- [Set task]
In the listing that follows, retype every line from the first through the one containing "SC.camera = cam". Pictures are to be left out.

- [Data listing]
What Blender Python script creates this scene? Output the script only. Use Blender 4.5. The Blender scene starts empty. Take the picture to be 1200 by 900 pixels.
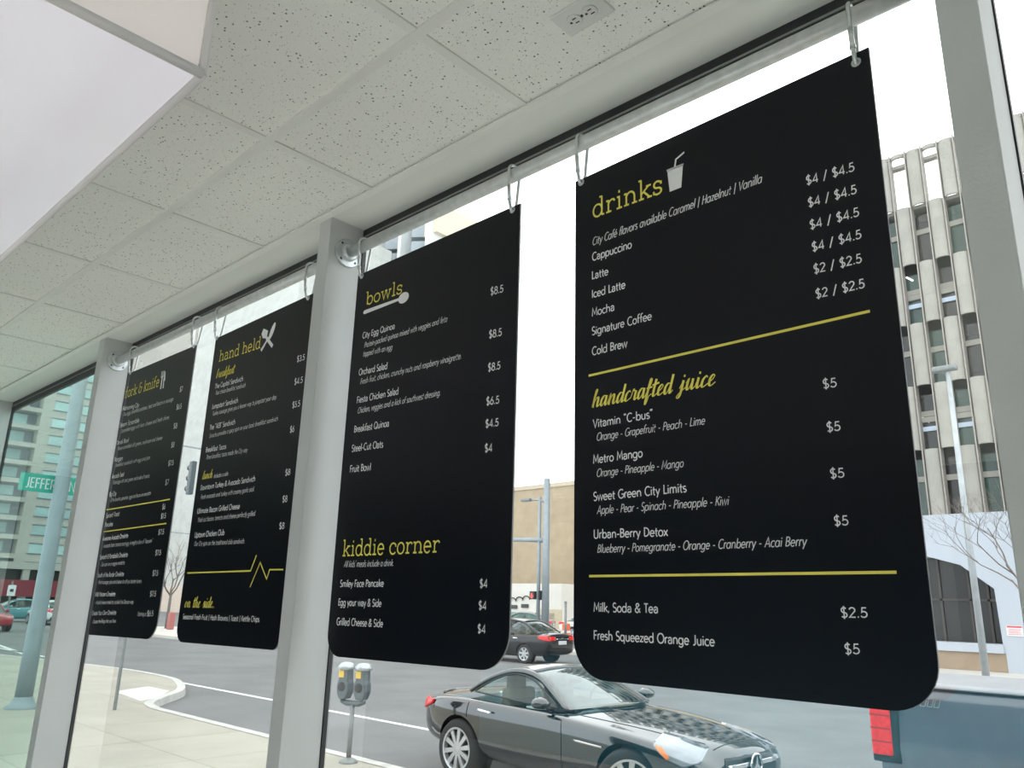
import bpy, bmesh, math, random
from mathutils import Vector, Matrix
from mathutils.bvhtree import BVHTree

# ------------------------------------------------------------------ camera, world, light
SC = bpy.context.scene
COL = SC.collection
PI = math.pi
EYE = Vector((0.0, 0.0, 1.5))
CAM_R = Vector((0.7282282, 0.6846318, 0.0259133))
CAM_U = Vector((0.1662508, -0.2133254, 0.9627320))
CAM_F = Vector((-0.6646450, 0.6969731, 0.2692129))
FPX = 924.36
cam_data = bpy.data.cameras.new('camera')
cam_data.sensor_width = 36.0
cam_data.lens = FPX / 1200.0 * 36.0
cam_data.clip_start = 0.05
cam_data.clip_end = 2000
cam = bpy.data.objects.new('camera', cam_data)
COL.objects.link(cam)
cam.matrix_world = Matrix((
    (CAM_R.x, CAM_U.x, -CAM_F.x, EYE.x),
    (CAM_R.y, CAM_U.y, -CAM_F.y, EYE.y),
    (CAM_R.z, CAM_U.z, -CAM_F.z, EYE.z),
    (0, 0, 0, 1)))
SC.camera = cam

SC.view_settings.view_transform = 'Standard'
SC.view_settings.look = 'None'
SC.view_settings.gamma = 1.0
SC.view_settings.exposure = 0.0
SC.view_settings.use_curve_mapping = False
SC.cycles.use_denoising = True
SC.cycles.max_bounces = 10
SC.cycles.transparent_max_bounces = 24
SC.cycles.sample_clamp_indirect = 6.0

SKY_STRENGTH = 2.9
LAMP_POWER = 21.0
BOX_GLOW = 0.21

world = bpy.data.worlds.new('overcast_sky')
SC.world = world
world.use_nodes = True
wn = world.node_tree.nodes
wl = world.node_tree.links
wn.clear()
w_out = wn.new('ShaderNodeOutputWorld')
w_bg = wn.new('ShaderNodeBackground')
w_ramp = wn.new('ShaderNodeValToRGB')
w_sep = wn.new('ShaderNodeSeparateXYZ')
w_tc = wn.new('ShaderNodeTexCoord')
w_noise = wn.new('ShaderNodeTexNoise')
w_noise.inputs['Scale'].default_value = 2.2
w_noise.inputs['Detail'].default_value = 5
w_add = wn.new('ShaderNodeMath'); w_add.operation = 'MULTIPLY_ADD'
w_add.inputs[1].default_value = 0.10
wl.new(w_tc.outputs['Generated'], w_sep.inputs[0])
wl.new(w_tc.outputs['Generated'], w_noise.inputs['Vector'])
wl.new(w_noise.outputs['Fac'], w_add.inputs[0])
wl.new(w_sep.outputs['Z'], w_add.inputs[2])
wl.new(w_add.outputs[0], w_ramp.inputs['Fac'])
w_ramp.color_ramp.elements[0].position = 0.0
w_ramp.color_ramp.elements[0].color = (0.86, 0.93, 1.0, 1)
w_ramp.color_ramp.elements[1].position = 0.6
w_ramp.color_ramp.elements[1].color = (1.0, 1.0, 1.0, 1)
wl.new(w_ramp.outputs['Color'], w_bg.inputs['Color'])
w_bg.inputs['Strength'].default_value = SKY_STRENGTH
wl.new(w_bg.outputs[0], w_out.inputs[0])


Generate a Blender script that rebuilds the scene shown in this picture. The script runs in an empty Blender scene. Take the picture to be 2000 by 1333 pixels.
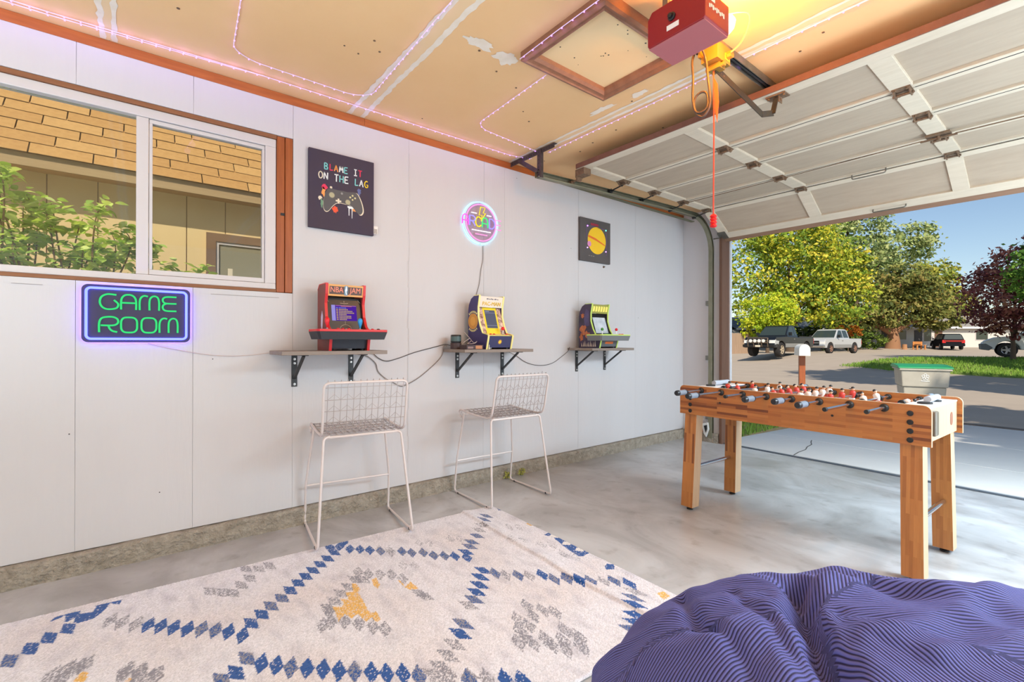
import bpy, bmesh, math, random
from mathutils import Vector, Matrix, Euler, noise
random.seed(7)
S = bpy.context.scene
COL = S.collection
PI = math.pi
R = math.radians

# ------------------------------------------------------------------ camera
cam_data = bpy.data.cameras.new('camera')
cam = bpy.data.objects.new('camera', cam_data)
COL.objects.link(cam)
S.camera = cam
cam_data.sensor_fit = 'HORIZONTAL'
cam_data.sensor_width = 36.0
cam_data.lens = 36.0 * 920.5 / 2000.0
cam_data.clip_start = 0.05
cam_data.clip_end = 500
YAW = R(51.35)
PITCH = R(0.05)
ROLL = R(0.15)
fwd = Vector((-math.sin(YAW) * math.cos(PITCH), math.cos(YAW) * math.cos(PITCH), math.sin(PITCH)))
r0 = Vector((math.cos(YAW), math.sin(YAW), 0))
u0 = r0.cross(fwd)
rgt = math.cos(ROLL) * r0 + math.sin(ROLL) * u0
upv = -math.sin(ROLL) * r0 + math.cos(ROLL) * u0
m3 = Matrix((rgt, upv, -fwd)).transposed()
cam.matrix_world = Matrix.Translation((3.02, 0, 1.1)) @ m3.to_4x4()

# ------------------------------------------------------------------ view and light
S.view_settings.view_transform = 'Standard'
S.view_settings.look = 'None'
S.view_settings.gamma = 1.0
S.view_settings.use_curve_mapping = False
S.view_settings.exposure = -0.12
S.cycles.use_denoising = True
S.cycles.max_bounces = 10
S.cycles.diffuse_bounces = 5
S.cycles.glossy_bounces = 4
S.cycles.transparent_max_bounces = 16
S.cycles.sample_clamp_indirect = 8.0
S.cycles.caustics_reflective = False
S.cycles.caustics_refractive = False

SUN_DIR = Vector((0.74, -0.85, 1.0)).normalized()      # towards the sun
w = bpy.data.worlds.new('sky')
S.world = w
w.use_nodes = True
wn = w.node_tree
wn.nodes.clear()
wo = wn.nodes.new('ShaderNodeOutputWorld')
bg = wn.nodes.new('ShaderNodeBackground')
sky = wn.nodes.new('ShaderNodeTexSky')
sky.sky_type = 'NISHITA'
sky.sun_disc = False
sky.sun_elevation = math.asin(SUN_DIR.z)
sky.sun_rotation = math.atan2(SUN_DIR.x, SUN_DIR.y)
sky.air_density = 1.0
sky.dust_density = 0.6
sky.ozone_density = 1.2
bg.inputs['Strength'].default_value = 0.14
wn.links.new(sky.outputs[0], bg.inputs[0])
wn.links.new(bg.outputs[0], wo.inputs[0])

def lamp(name, kind, loc, energy, color=(1, 1, 1), **kw):
    d = bpy.data.lights.new(name, kind)
    d.energy = energy
    d.color = color
    for k, v in kw.items():
        setattr(d, k, v)
    o = bpy.data.objects.new(name, d)
    o.location = loc
    COL.objects.link(o)
    return o

sun = lamp('sun', 'SUN', (10, -10, 20), 5.5, (1.0, 0.90, 0.74), angle=R(0.6))
sun.rotation_euler = SUN_DIR.to_track_quat('Z', 'Y').to_euler()
# fill lights added to brighten the interior, unseen behind and beside the camera
def area(loc, energy, sx, sy, up=False, color=(0.69, 0.87, 1.0)):
    o = lamp('fill_light', 'AREA', loc, energy, color, shape='RECTANGLE', size=sx, size_y=sy)
    if up: o.rotation_euler = (PI, 0, 0)
    return o
area((4.5, 2.4, 2.38), 90, 1.4, 1.4)
area((4.2, 4.0, 2.38), 235, 1.2, 1.2)
area((2.4, -1.6, 2.50), 14, 1.6, 1.0)
area((4.9, -2.1, 2.50), 14, 1.0, 0.8)
area((4.5, 3.6, 0.5), 135, 1.2, 1.4, True)
area((3.8, -1.1, 0.5), 95, 1.2, 1.4, True)
area((1.7, -1.9, 0.7), 70, 1.6, 0.8, True)

# ------------------------------------------------------------------ helpers
def srgb(r, g, b):
    f = lambda c: (c / 255 / 12.92) if c / 255 <= 0.04045 else ((c / 255 + 0.055) / 1.055) ** 2.4
    return (f(r), f(g), f(b))

MATS = {}
def mat(name, col, rough=0.5, metal=0.0, var=None, bump=None, emit=None, spec=0.5, coat=0.0, alpha=None, stretch=None, sheen=0.0):
    """var = (scale, amount 0..1, other colour); bump = (scale, strength, distance)"""
    if name in MATS:
        return MATS[name]
    m = bpy.data.materials.new(name)
    m.use_nodes = True
    nt = m.node_tree
    b = nt.nodes['Principled BSDF']
    c = (*col, 1)
    b.inputs['Base Color'].default_value = c
    b.inputs['Roughness'].default_value = rough
    b.inputs['Metallic'].default_value = metal
    b.inputs['Specular IOR Level'].default_value = spec
    b.inputs['Coat Weight'].default_value = coat
    b.inputs['Sheen Weight'].default_value = sheen
    if emit:
        b.inputs['Emission Color'].default_value = (*emit[0], 1)
        b.inputs['Emission Strength'].default_value = emit[1]
    tc = mp = None
    if var or bump:
        tc = nt.nodes.new('ShaderNodeTexCoord')
        mp = nt.nodes.new('ShaderNodeMapping')
        nt.links.new(tc.outputs['Object'], mp.inputs['Vector'])
        if stretch:
            mp.inputs['Scale'].default_value = stretch
    if var:
        n = nt.nodes.new('ShaderNodeTexNoise')
        n.inputs['Scale'].default_value = var[0]
        n.inputs['Detail'].default_value = 6
        n.inputs['Roughness'].default_value = 0.65
        nt.links.new(mp.outputs[0], n.inputs['Vector'])
        cr = nt.nodes.new('ShaderNodeValToRGB')
        cr.color_ramp.elements[0].position = 0.5 - var[1] * 0.5
        cr.color_ramp.elements[1].position = 0.5 + var[1] * 0.5
        cr.color_ramp.elements[0].color = c
        cr.color_ramp.elements[1].color = (*var[2], 1)
        nt.links.new(n.outputs['Fac'], cr.inputs[0])
        nt.links.new(cr.outputs[0], b.inputs['Base Color'])
    if bump:
        n2 = nt.nodes.new('ShaderNodeTexNoise')
        n2.inputs['Scale'].default_value = bump[0]
        n2.inputs['Detail'].default_value = 4
        nt.links.new(mp.outputs[0], n2.inputs['Vector'])
        bp = nt.nodes.new('ShaderNodeBump')
        bp.inputs['Strength'].default_value = bump[1]
        bp.inputs['Distance'].default_value = bump[2]
        nt.links.new(n2.outputs['Fac'], bp.inputs['Height'])
        nt.links.new(bp.outputs[0], b.inputs['Normal'])
    MATS[name] = m
    return m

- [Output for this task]
What Blender Python script creates this scene? Output the script only. Use Blender 4.5. The Blender scene starts empty. Take the picture to be 1200 by 900 pixels.
import bpy, bmesh, math, random
from mathutils import Vector, Matrix
from mathutils.bvhtree import BVHTree

# ------------------------------------------------------------------ camera, world, light
SC = bpy.context.scene
COL = SC.collection
PI = math.pi
EYE = Vector((0.0, 0.0, 1.5))
CAM_R = Vector((0.7282282, 0.6846318, 0.0259133))
CAM_U = Vector((0.1662508, -0.2133254, 0.9627320))
CAM_F = Vector((-0.6646450, 0.6969731, 0.2692129))
FPX = 924.36
cam_data = bpy.data.cameras.new('camera')
cam_data.sensor_width = 36.0
cam_data.lens = FPX / 1200.0 * 36.0
cam_data.clip_start = 0.05
cam_data.clip_end = 2000
cam = bpy.data.objects.new('camera', cam_data)
COL.objects.link(cam)
cam.matrix_world = Matrix((
    (CAM_R.x, CAM_U.x, -CAM_F.x, EYE.x),
    (CAM_R.y, CAM_U.y, -CAM_F.y, EYE.y),
    (CAM_R.z, CAM_U.z, -CAM_F.z, EYE.z),
    (0, 0, 0, 1)))
SC.camera = cam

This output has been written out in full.